One old show that will play a key role once again for Fox: The X-Files, which has 10 episodes in the works for 2017-2018.

TUESDAY (May 16)
ABC takes the stage Tuesday at David Geffen Hall in Lincoln Center. Entertainment president Channing Dungey essentially inherited ABC’s shows from her predecessor last year, but the current batch is all her own.

ABC’s reboot of American Idol is major news. The show averaged 11.5 million viewers in its final season on Fox — a far cry from Idol’s heyday, but a pretty robust number in this day and age.

Rookies American Housewife and Designated Survivor earned renewals, while veterans Modern Family, Black-ish and Once Upon a Time are also returning.
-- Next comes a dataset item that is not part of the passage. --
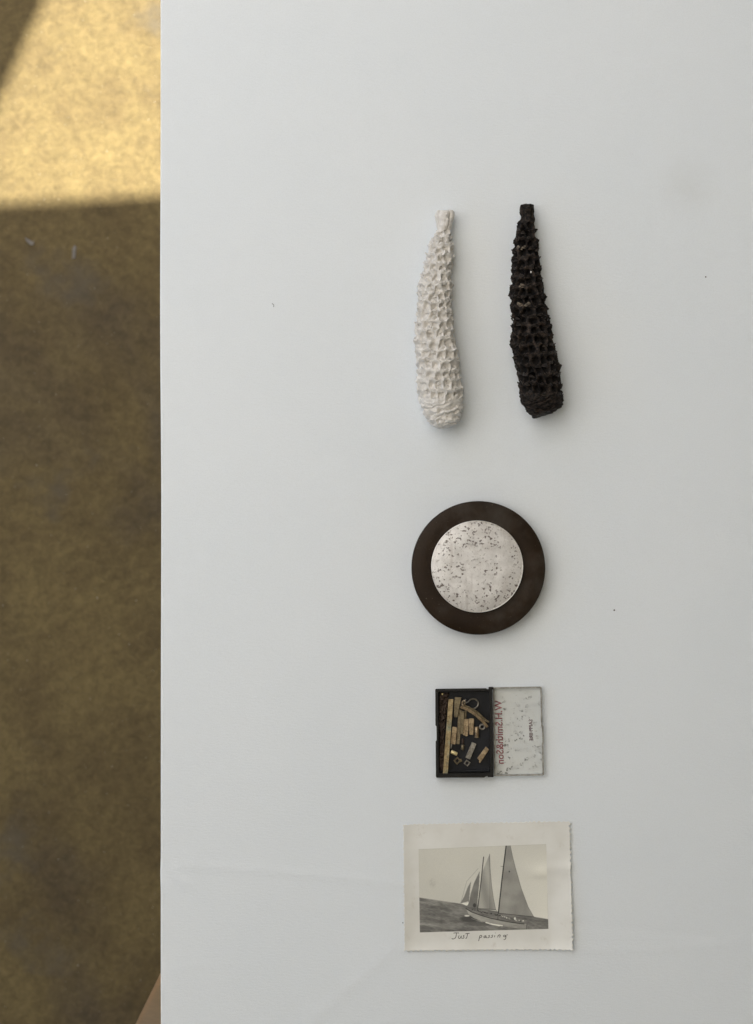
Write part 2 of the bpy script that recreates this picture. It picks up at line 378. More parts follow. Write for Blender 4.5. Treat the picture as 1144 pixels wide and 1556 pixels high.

ESPN also takes its turn Tuesday, presenting from the Minskoff Theatre, as does Spanish-language media conglom Univision, at the Lyric Theatre, with Shakira set to perform.

CBS is hungry for a breakout comedy, and is hopeful that Big Bang Theory offshoot Young Sheldon, about 9-year-old Sheldon Cooper growing up in Texas, can bust out.

Other pilots include Instinct, which stars Alan Cumming and is based on a soon-to-be-published James Patterson novel.

CBS will talk up its stable schedule. The network announced early renewals for 18 series, including five rookie shows.

Wednesday also sees Turner, parent of Cartoon Network, CNN, TBS, TNT, truTV and other cable networks, take over The Theater at Madison Square Garden for its presentation.

Related: Turner’s Levy Thinks Audience Buying Will Grow in Upfront [subscription required]

The CW takes its turn Thursday at New York City Center. Some CW shows win over the critics, but grabbing big bunches of Nielsens is a different story. “There’s a lot of critical acclaim,” says one industry watcher. “There’s not a lot of ratings.”

Perhaps Dynasty, The CW’s reimagining of the ’80s primetime soap, will change that.